Exactly as written, retype the listing below, omitting the pictures.

■ Information provided:
--- begin ---

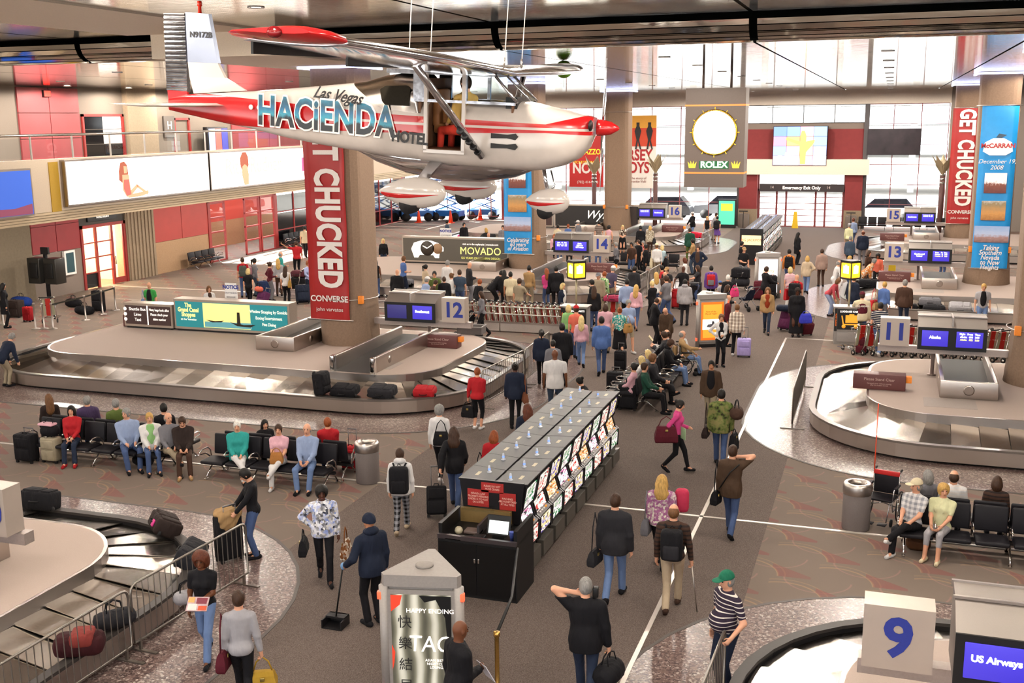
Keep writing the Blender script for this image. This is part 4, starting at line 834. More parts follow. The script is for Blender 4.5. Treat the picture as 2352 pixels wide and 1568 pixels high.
def cart_rail(x0, x1, y, lab):
    t = thing('cart_corral_rail', lab, 'railing', (x0, y, 0)); L = x1 - x0; G = M('#a8a29c', .35, .8)
    for z in (.95, .68): MB().tube([(0, 0, z), (L, 0, z)], .025, 8).build('rail', G, t)
    MB().box(0, -.02, .05, L, .02, .36).build('kick_panel', M('#b5aca6', .45, .3), t); MB().box(0, -.05, .36, L, .05, .4).build('track', STEEL, t)
    n = max(2, int(L / 2.4)); pm = MB().tube([(0, 0, 0), (0, 0, .97)], .03, 8).mesh('post')
    for k in range(n + 1): link('post', pm, G, t, (L*k/n, 0, 0))
    return t
cart_rail(-18.2, -10.75, 37.35, 'long metal corral rail in front of the nested luggage carts behind carousel 12')
YEL = EM('#ffc81e', 2.2); YELL = EM('#fff0a0', 3.0)
def dispenser(x, y, lab, lab2, rz=0):
    t = thing('cart_dispenser', lab, 'cart dispenser', (x, y, 0), rz); 
    MB().box(-.45, -.22, .0, .45, .3, 1.28).build('housing', M('#8f8a86', .45, .4), t); MB().box(-.36, -.24, .52, .44, -.22, 1.22).build('sign_face', BLACK, t); MB().box(-.5, -.26, 1.26, .5, .34, 1.30).build('top', STEEL, t)
    MB().box(-.46, -.245, .46, -.37, -.22, 1.24).build('side_strip', BLACK, t); text('smarte carte', .085, EM('#e0661e', .9), t, (-.415, -.248, .85), (PI/2, -PI/2, 0)); text('LUGGAGE CARTS', .085, LW, t, (.05, -.245, 1.14), off=.003)
    OR = EM('#e89a2a', .8); MB().box(-.1, -.25, .76, .3, -.242, 1.02).box(.02, -.25, 1.02, .18, -.242, 1.06).box(-.16, -.25, .68, .34, -.242, .72).build('cart_symbol', OR, t); MB().prism([(-.2, 1.0), (-.24, 1.0), (-.18, .68), (-.14, .68)], -.25, -.242, 'y').build('cart_symbol', OR, t)
    for x_ in (-.15, .25): MB().lathe([(0, 0), (.065, 0), (.065, .008)], 14).build('cart_symbol', OR, t, (x_, -.242, .63)).rotation_euler = (PI/2, 0, 0)
    MB().box(-.35, -.235, .1, .4, -.22, .42).build('drawer', M('#a29c98', .4, .5), t)
    l = thing('lantern_sign', lab2, 'lantern', (x, y+.1, 1.3), rz); MB().tube([(0, 0, 0), (0, 0, .95)], .035, 8).build('pole', M('#b5a888', .4, .4), l)
    q = Matrix.Rotation(PI/4, 4, 'Z')
    MB().box(-.24, -.24, 1.48, .24, .24, 1.56, q).box(-.24, -.24, .92, .24, .24, .97, q).build('frame', DARK, l); pp = MB()
    for sx in (-1, 1):
        for sy in (-1, 1): pp.box(sx*.23-.015, sy*.23-.015, .95, sx*.23+.015, sy*.23+.015, 1.5, q)
    pp.build('corner_bar', DARK, l)
    for a in range(4): MB().box(-.2, -.225, .99, .2, -.215, 1.46, q @ Matrix.Rotation(a*PI/2, 4, 'Z')).build('lit_panel', YEL, l); MB().box(-.12, -.232, 1.12, .12, -.226, 1.38, q @ Matrix.Rotation(a*PI/2, 4, 'Z')).box(-.04, -.232, 1.38, .04, -.226, 1.42, q @ Matrix.Rotation(a*PI/2, 4, 'Z')).build('suitcase_symbol', YELL, l)
    return t
dispenser(*(-10.08, 36.35), 'black luggage cart dispenser with orange suitcase symbol at the end of the cart row', 'yellow glowing four-sided lantern above the left cart dispenser'); dispenser(*(-1.06, 38.67), 'luggage cart dispenser with orange suitcase symbol near sign 11', 'yellow glowing four-sided lantern above the dispenser near sign 11', .1)
# ---------------------------------------------------------------- stanchions and belts
def stanchion(x, y, lab, gold=False): t = thing('stanchion', lab, 'stanchion', (x, y, 0), 0, 'belt stanchions'); m = M('#c9a25a', .25, .9) if gold else STEEL; MB().lathe([(0, 0), (.17, 0), (.17, .012), (.05, .045), (.032, .06), (.032, .93), (.045, .94), (.045, 1.0), (0, 1.0)], 16).build('post', m, t); return t
SP = [(-22.94, 36.48), (-21.68, 38.31), (-20.38, 39.18), (-24.06, 36.85)] ; 
qs = [(-30.57, 33.13), (-30.24, 33.22), (-29.91, 33.31), (-29.96, 35.21), (-30.17, 36.48), (-30.34, 37.51), (-32.48, 33.53)]
for i, p in enumerate(qs): stanchion(p[0], p[1], 'thin belt stanchion by the bags under the mezzanine')
def belt(a, b, lab): t = tag(MB().box(0, -.004, .90, math.hypot(b[0]-a[0], b[1]-a[1]), .004, .96).build('stanchion_belt', M('#2b2a20', .7), None, (a[0], a[1], 0), math.atan2(b[1]-a[1], b[0]-a[0])), lab, 'belt'); return t
belt(qs[2], qs[3], 'dark retractable belt stretched between the left stanchions'); belt(qs[3], qs[4], 'dark retractable belt on the middle pair of left stanchions'); belt(qs[4], qs[5], 'dark retractable belt on the far pair of left stanchions')
s1 = stanchion(-4.62, 12.75, 'brass coloured stanchion beside the front kiosk', True); tag(MB().tube([(-4.62, 12.75, .97), (-4.9, 14.2, .82), (-5.3, 15.66, .96)], .022, 6).build('black_rope', BLACK), 'black rope from the brass stanchion to the cashier cabinet', 'rope')
# payphone tower on the left
t = thing('phone_kiosk', 'dark payphone tower with silver hoods by the red wall panels', 'phone kiosk', (-34.04, 37.86)[:2] + (0,)); MB().tube([(0, 0, 0), (0, 0, 2.2)], .09, 10).build('post', DARK, t); MB().lathe([(0, 0), (.3, 0), (.3, .03)], 16).build('base', DARK, t)
for s in (-1, 1): MB().rbox(.12 if s > 0 else -.75, -.3, .95, .75 if s > 0 else -.12, .3, 2.05, .03).build('hood', M('#3a3835', .3, .6), t); MB().rbox(.2 if s > 0 else -.6, -.36, 1.2, .6 if s > 0 else -.2, -.3, 1.85, .02).build('telephone', BLACK, t)
MB().box(-.2, -.05, 2.2, .2, .05, 2.5).build('sign', DARK, t)
vb = thing('wall_cabinet', 'white framed display case on the red wall panel', 'display case', (-35.37, 40.75, 1.39)); MB().box(0, -.35, -.5, .12, .35, .6).build('frame', WHITE, vb); MB().box(.12, -.25, -.4, .13, .25, .5).build('picture', M('#2a4a52', .4), vb)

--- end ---

■ Response to this exercise:
Keep writing the Blender script for this image. This is part 4, starting at line 834. More parts follow. The script is for Blender 4.5. Treat the picture as 2352 pixels wide and 1568 pixels high.
def cart_rail(x0, x1, y, lab):
    t = thing('cart_corral_rail', lab, 'railing', (x0, y, 0)); L = x1 - x0; G = M('#a8a29c', .35, .8)
    for z in (.95, .68): MB().tube([(0, 0, z), (L, 0, z)], .025, 8).build('rail', G, t)
    MB().box(0, -.02, .05, L, .02, .36).build('kick_panel', M('#b5aca6', .45, .3), t); MB().box(0, -.05, .36, L, .05, .4).build('track', STEEL, t)
    n = max(2, int(L / 2.4)); pm = MB().tube([(0, 0, 0), (0, 0, .97)], .03, 8).mesh('post')
    for k in range(n + 1): link('post', pm, G, t, (L*k/n, 0, 0))
    return t
cart_rail(-18.2, -10.75, 37.35, 'long metal corral rail in front of the nested luggage carts behind carousel 12')
YEL = EM('#ffc81e', 2.2); YELL = EM('#fff0a0', 3.0)
def dispenser(x, y, lab, lab2, rz=0):
    t = thing('cart_dispenser', lab, 'cart dispenser', (x, y, 0), rz); 
    MB().box(-.45, -.22, .0, .45, .3, 1.28).build('housing', M('#8f8a86', .45, .4), t); MB().box(-.36, -.24, .52, .44, -.22, 1.22).build('sign_face', BLACK, t); MB().box(-.5, -.26, 1.26, .5, .34, 1.30).build('top', STEEL, t)
    MB().box(-.46, -.245, .46, -.37, -.22, 1.24).build('side_strip', BLACK, t); text('smarte carte', .085, EM('#e0661e', .9), t, (-.415, -.248, .85), (PI/2, -PI/2, 0)); text('LUGGAGE CARTS', .085, LW, t, (.05, -.245, 1.14), off=.003)
    OR = EM('#e89a2a', .8); MB().box(-.1, -.25, .76, .3, -.242, 1.02).box(.02, -.25, 1.02, .18, -.242, 1.06).box(-.16, -.25, .68, .34, -.242, .72).build('cart_symbol', OR, t); MB().prism([(-.2, 1.0), (-.24, 1.0), (-.18, .68), (-.14, .68)], -.25, -.242, 'y').build('cart_symbol', OR, t)
    for x_ in (-.15, .25): MB().lathe([(0, 0), (.065, 0), (.065, .008)], 14).build('cart_symbol', OR, t, (x_, -.242, .63)).rotation_euler = (PI/2, 0, 0)
    MB().box(-.35, -.235, .1, .4, -.22, .42).build('drawer', M('#a29c98', .4, .5), t)
    l = thing('lantern_sign', lab2, 'lantern', (x, y+.1, 1.3), rz); MB().tube([(0, 0, 0), (0, 0, .95)], .035, 8).build('pole', M('#b5a888', .4, .4), l)
    q = Matrix.Rotation(PI/4, 4, 'Z')
    MB().box(-.24, -.24, 1.48, .24, .24, 1.56, q).box(-.24, -.24, .92, .24, .24, .97, q).build('frame', DARK, l); pp = MB()
    for sx in (-1, 1):
        for sy in (-1, 1): pp.box(sx*.23-.015, sy*.23-.015, .95, sx*.23+.015, sy*.23+.015, 1.5, q)
    pp.build('corner_bar', DARK, l)
    for a in range(4): MB().box(-.2, -.225, .99, .2, -.215, 1.46, q @ Matrix.Rotation(a*PI/2, 4, 'Z')).build('lit_panel', YEL, l); MB().box(-.12, -.232, 1.12, .12, -.226, 1.38, q @ Matrix.Rotation(a*PI/2, 4, 'Z')).box(-.04, -.232, 1.38, .04, -.226, 1.42, q @ Matrix.Rotation(a*PI/2, 4, 'Z')).build('suitcase_symbol', YELL, l)
    return t
dispenser(*(-10.08, 36.35), 'black luggage cart dispenser with orange suitcase symbol at the end of the cart row', 'yellow glowing four-sided lantern above the left cart dispenser'); dispenser(*(-1.06, 38.67), 'luggage cart dispenser with orange suitcase symbol near sign 11', 'yellow glowing four-sided lantern above the dispenser near sign 11', .1)
# ---------------------------------------------------------------- stanchions and belts
def stanchion(x, y, lab, gold=False): t = thing('stanchion', lab, 'stanchion', (x, y, 0), 0, 'belt stanchions'); m = M('#c9a25a', .25, .9) if gold else STEEL; MB().lathe([(0, 0), (.17, 0), (.17, .012), (.05, .045), (.032, .06), (.032, .93), (.045, .94), (.045, 1.0), (0, 1.0)], 16).build('post', m, t); return t
SP = [(-22.94, 36.48), (-21.68, 38.31), (-20.38, 39.18), (-24.06, 36.85)] ; 
qs = [(-30.57, 33.13), (-30.24, 33.22), (-29.91, 33.31), (-29.96, 35.21), (-30.17, 36.48), (-30.34, 37.51), (-32.48, 33.53)]
for i, p in enumerate(qs): stanchion(p[0], p[1], 'thin belt stanchion by the bags under the mezzanine')
def belt(a, b, lab): t = tag(MB().box(0, -.004, .90, math.hypot(b[0]-a[0], b[1]-a[1]), .004, .96).build('stanchion_belt', M('#2b2a20', .7), None, (a[0], a[1], 0), math.atan2(b[1]-a[1], b[0]-a[0])), lab, 'belt'); return t
belt(qs[2], qs[3], 'dark retractable belt stretched between the left stanchions'); belt(qs[3], qs[4], 'dark retractable belt on the middle pair of left stanchions'); belt(qs[4], qs[5], 'dark retractable belt on the far pair of left stanchions')
s1 = stanchion(-4.62, 12.75, 'brass coloured stanchion beside the front kiosk', True); tag(MB().tube([(-4.62, 12.75, .97), (-4.9, 14.2, .82), (-5.3, 15.66, .96)], .022, 6).build('black_rope', BLACK), 'black rope from the brass stanchion to the cashier cabinet', 'rope')
# payphone tower on the left
t = thing('phone_kiosk', 'dark payphone tower with silver hoods by the red wall panels', 'phone kiosk', (-34.04, 37.86)[:2] + (0,)); MB().tube([(0, 0, 0), (0, 0, 2.2)], .09, 10).build('post', DARK, t); MB().lathe([(0, 0), (.3, 0), (.3, .03)], 16).build('base', DARK, t)
for s in (-1, 1): MB().rbox(.12 if s > 0 else -.75, -.3, .95, .75 if s > 0 else -.12, .3, 2.05, .03).build('hood', M('#3a3835', .3, .6), t); MB().rbox(.2 if s > 0 else -.6, -.36, 1.2, .6 if s > 0 else -.2, -.3, 1.85, .02).build('telephone', BLACK, t)
MB().box(-.2, -.05, 2.2, .2, .05, 2.5).build('sign', DARK, t)
vb = thing('wall_cabinet', 'white framed display case on the red wall panel', 'display case', (-35.37, 40.75, 1.39)); MB().box(0, -.35, -.5, .12, .35, .6).build('frame', WHITE, vb); MB().box(.12, -.25, -.4, .13, .25, .5).build('picture', M('#2a4a52', .4), vb)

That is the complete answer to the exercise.